[Start Collected material]
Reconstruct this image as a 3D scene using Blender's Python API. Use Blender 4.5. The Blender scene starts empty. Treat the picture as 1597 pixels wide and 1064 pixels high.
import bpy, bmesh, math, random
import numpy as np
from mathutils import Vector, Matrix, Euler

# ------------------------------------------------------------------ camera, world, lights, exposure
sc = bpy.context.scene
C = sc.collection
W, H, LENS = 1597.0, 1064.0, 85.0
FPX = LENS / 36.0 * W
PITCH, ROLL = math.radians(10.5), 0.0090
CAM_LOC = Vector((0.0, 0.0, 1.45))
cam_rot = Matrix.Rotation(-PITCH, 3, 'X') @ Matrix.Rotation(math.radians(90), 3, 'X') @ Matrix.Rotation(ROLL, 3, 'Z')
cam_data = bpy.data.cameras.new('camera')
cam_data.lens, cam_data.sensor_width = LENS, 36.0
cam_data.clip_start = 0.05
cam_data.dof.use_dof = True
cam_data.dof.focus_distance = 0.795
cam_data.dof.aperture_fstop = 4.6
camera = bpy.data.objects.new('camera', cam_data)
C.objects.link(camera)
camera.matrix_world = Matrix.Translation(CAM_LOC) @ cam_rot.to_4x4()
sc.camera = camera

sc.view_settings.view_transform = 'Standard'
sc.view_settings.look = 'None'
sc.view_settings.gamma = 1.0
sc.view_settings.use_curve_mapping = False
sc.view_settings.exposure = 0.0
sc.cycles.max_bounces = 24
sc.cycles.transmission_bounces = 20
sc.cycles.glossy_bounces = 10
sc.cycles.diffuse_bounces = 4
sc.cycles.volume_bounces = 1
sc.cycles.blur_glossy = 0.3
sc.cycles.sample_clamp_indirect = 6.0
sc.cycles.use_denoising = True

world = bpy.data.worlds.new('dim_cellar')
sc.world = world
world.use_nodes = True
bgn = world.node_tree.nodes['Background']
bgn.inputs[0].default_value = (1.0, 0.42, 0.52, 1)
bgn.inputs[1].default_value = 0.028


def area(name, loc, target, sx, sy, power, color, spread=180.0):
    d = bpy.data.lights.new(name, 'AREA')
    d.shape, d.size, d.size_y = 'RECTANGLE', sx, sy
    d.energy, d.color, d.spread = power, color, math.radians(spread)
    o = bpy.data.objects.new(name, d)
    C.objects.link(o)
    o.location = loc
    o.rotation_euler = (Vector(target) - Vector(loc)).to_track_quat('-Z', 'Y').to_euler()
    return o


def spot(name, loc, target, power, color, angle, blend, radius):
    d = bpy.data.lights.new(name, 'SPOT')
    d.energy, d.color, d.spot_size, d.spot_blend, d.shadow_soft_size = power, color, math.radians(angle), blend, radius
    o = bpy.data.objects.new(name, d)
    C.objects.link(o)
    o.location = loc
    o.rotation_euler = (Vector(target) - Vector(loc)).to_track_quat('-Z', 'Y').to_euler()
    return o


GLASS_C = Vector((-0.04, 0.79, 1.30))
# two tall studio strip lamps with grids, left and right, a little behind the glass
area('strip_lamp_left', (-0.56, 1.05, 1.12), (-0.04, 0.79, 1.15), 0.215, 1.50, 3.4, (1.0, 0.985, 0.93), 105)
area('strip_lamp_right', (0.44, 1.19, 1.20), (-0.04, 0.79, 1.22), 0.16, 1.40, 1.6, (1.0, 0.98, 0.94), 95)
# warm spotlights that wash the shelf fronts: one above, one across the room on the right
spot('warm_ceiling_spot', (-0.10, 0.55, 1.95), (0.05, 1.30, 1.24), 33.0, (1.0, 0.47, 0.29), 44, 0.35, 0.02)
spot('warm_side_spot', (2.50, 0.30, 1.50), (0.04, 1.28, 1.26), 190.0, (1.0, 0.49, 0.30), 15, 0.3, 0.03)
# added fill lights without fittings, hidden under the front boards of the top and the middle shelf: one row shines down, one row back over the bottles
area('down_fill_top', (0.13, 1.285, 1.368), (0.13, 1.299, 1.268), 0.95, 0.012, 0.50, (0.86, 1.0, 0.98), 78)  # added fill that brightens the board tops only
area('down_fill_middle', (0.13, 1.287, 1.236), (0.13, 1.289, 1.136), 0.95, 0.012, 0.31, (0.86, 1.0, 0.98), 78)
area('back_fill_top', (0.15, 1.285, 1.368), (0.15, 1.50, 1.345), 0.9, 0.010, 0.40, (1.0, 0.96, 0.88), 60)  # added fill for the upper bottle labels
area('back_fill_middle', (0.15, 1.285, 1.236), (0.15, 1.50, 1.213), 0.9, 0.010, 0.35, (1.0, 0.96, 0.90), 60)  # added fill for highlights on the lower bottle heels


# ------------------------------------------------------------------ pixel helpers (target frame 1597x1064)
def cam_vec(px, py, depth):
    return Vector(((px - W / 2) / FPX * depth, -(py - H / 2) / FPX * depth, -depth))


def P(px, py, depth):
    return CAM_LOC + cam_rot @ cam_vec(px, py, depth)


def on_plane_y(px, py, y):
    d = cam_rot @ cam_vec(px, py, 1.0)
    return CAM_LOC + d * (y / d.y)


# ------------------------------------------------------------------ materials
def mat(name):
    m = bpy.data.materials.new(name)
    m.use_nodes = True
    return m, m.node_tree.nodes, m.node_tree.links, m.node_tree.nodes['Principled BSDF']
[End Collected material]
* What to do: Repeat exactly, please, each line from the beginning of the data through the line with "from mathutils import Vector, Matrix, Euler" in it, and only those lines.

* Result:
Reconstruct this image as a 3D scene using Blender's Python API. Use Blender 4.5. The Blender scene starts empty. Treat the picture as 1597 pixels wide and 1064 pixels high.
import bpy, bmesh, math, random
import numpy as np
from mathutils import Vector, Matrix, Euler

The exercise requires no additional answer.